Google Dupes Insurance Buyers: Insurance Agent Executive

May 18, 2015 by

Independent insurance agents are accustomed to competition but many are watching with heightened interest the entry of one new competitor in particular, Google Compare.

Bill Wilson, director of the Virtual University at the Big “I” (Independent Insurance Agents & Brokers of America), contends most independent agents aren’t overly concerned about Google’s recent entry into insurance sales although they probably should be concerned to a degree.

Wilson believes consumers buying quickly online and captive agents selling for direct writer carriers should be the ones worrying about Google more so than independent agents.

“I think most agents aren’t overly concerned because this isn’t anything new,” Wilson says. “What Google is doing has been done for at least 10 and maybe closer to 20 years now.”

Many comparison auto insurance sites have been launched during the past 10 years. They range from Progressive Direct, GEICO and Esurance to Nerd Wallet, Quote Wizard, Bank Rate and carinsurancecomparison.com.

The difference now is in the Google name, a name that comes with financial power, he and others have noted.

However, that name and financial prowess don’t mean it’s better than the others. Wilson says Google Compare is another in a line of auto insurance comparison websites that mislead consumers.

What worries Wilson the most is the risk consumers face buying their auto insurance from Google Compare and similar sites without the professional advice of an independent agent.

“The big loser in all this is not agents or insurers or anyone else, it’s consumers, because they’re being duped into believing that all of these policies and the service providers are exactly the same — that the only difference is price,” Wilson says.

While Google Compare currently only deals in comparing auto insurance products (although some expect Google Compare to expand), some other comparison sites also delve into homeowners insurance. A few boast about producing a homeowners quote in just two minutes, Wilson says.

“It just doesn’t make a lot of sense to me,” he says. “How can you really help a consumer identify their exposures to loss and match it with the right customized product for those exposures?” in two minutes?

There is another reason Wilson doesn’t think independent agents will be by outgunned by Google.

According to Wilson, auto insurance buyers who don’t care where they buy coverage as long as they get the cheapest price are not the type of consumer generally targeted by independent agencies.

“In fact, auto insurance only isn’t the market of the vast majority of our members,” he said. “These kind of people are gone if they can find something $50 cheaper elsewhere.”

Losing those customers to Google Compare or others doesn’t matter a great deal to most independent agents, Wilson said. He doesn’t even believe Google will have much effect on the independent agent market share — or at least he hopes that it won’t.

Rather, he expects the captive agency distribution channel to take the biggest hit.
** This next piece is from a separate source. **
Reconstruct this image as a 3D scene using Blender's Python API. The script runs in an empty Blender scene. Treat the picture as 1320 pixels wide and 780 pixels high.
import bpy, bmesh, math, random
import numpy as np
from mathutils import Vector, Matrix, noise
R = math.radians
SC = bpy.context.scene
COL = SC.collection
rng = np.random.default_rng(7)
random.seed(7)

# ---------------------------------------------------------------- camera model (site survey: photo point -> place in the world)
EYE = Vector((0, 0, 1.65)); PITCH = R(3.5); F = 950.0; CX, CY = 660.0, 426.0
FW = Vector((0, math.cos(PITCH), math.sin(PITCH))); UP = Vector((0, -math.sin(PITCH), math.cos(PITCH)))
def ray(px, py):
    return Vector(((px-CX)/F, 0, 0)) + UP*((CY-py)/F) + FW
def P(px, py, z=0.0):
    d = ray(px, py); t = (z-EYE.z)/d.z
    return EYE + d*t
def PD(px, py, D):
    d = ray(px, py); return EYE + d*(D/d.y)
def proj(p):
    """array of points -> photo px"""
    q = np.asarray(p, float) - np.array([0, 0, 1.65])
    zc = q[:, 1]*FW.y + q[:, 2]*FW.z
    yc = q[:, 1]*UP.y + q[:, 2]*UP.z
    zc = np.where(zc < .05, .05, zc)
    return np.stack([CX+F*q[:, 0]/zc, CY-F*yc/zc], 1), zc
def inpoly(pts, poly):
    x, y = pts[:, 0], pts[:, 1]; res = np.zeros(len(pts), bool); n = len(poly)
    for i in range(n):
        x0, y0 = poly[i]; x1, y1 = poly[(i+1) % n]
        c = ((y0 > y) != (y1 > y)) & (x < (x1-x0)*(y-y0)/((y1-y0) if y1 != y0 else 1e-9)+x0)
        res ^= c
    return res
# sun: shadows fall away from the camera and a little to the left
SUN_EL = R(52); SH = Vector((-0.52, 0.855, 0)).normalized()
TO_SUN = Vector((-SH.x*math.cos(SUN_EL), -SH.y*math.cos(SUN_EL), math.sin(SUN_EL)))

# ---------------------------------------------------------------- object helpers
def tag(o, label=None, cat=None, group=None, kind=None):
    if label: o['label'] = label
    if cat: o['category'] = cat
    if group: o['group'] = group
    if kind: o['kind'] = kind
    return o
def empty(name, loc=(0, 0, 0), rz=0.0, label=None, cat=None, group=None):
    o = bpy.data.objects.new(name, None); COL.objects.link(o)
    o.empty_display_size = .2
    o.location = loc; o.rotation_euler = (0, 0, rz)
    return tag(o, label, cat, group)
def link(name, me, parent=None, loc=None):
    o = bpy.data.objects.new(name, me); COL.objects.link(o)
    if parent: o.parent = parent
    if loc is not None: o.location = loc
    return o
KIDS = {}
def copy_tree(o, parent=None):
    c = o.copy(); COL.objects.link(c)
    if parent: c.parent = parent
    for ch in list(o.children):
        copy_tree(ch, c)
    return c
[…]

“When you look at the market share report that we produce annually and go back, say, over the last 20 years, back to the early days of the Internet when some of these websites really first got started. The segment that has been affected the most by direct sales — both TV and Internet — is the captive agency channel. They’ve gone from something like almost 60 percent of the auto marketplace to just below 50 percent during that period of time.”

Independent agents have lost some market share, but in Wilson’s opinion, what’s been lost in auto market share were customers that independents just didn’t want. “They just let it go.”

Wilson admits that Google being Google will draw the attention of some consumers.

“Needless to say, since it’s the predominant search engine, depending on how Google markets Google Compare, if you’re searching for something that has the word ‘auto’ or ‘car’ in it, there on the search results, the Google Compare website may show up over and over again. It may drive traffic but I don’t know that it’ll drive additional people to that kind of marketing channel.”

Wilson says a large part of competing against Google Compare and other new industry players resides in education — delivering education on the value that independent agents bring to the insurance transaction — to consumers and even the industry.

“It is an educational process and it’s something I’m going to hopefully spend a lot of my time in the next year or longer on starting within our own industry and then moving to the media and ultimately to the consumers,” Wilson said. “We’re not selling CDs where it doesn’t really matter whether you buy it from Amazon or Best Buy or whatever.”

Insurance policies are complex legal contracts, he said, and that’s the first thing that the industry has to get people to understand.

One of the most important services that independent agents provide is claim advocacy.

“I spend a lot of my time, almost literally every day, helping agents who have consumers who have had a claim and either the claim has been denied or not completely covered and the agent feels that the denial is incorrect,” Wilson said. “That’s not something I think you’re going to get from an online vendor.”

Some of those now running comparison insurance shopping websites believe that Google’s entry could draw more attention to buying insurance online.

However, they also believe Google would face the same obstacles they have been dealing with in getting shoppers to move beyond getting a quote and actually complete the buying process online. They say the challenge in online selling is not about search, which is Google’s strength, but about closing the deal.

Online retailer Overstock.com began selling insurance online about a year ago. CEO Patrick Byrne told Insurance Journal that his e-tailer’s foray into insurance has not been as successful as hoped, at least not yet. But he said Google could be a boon to his business by introducing more people to online insurance buying.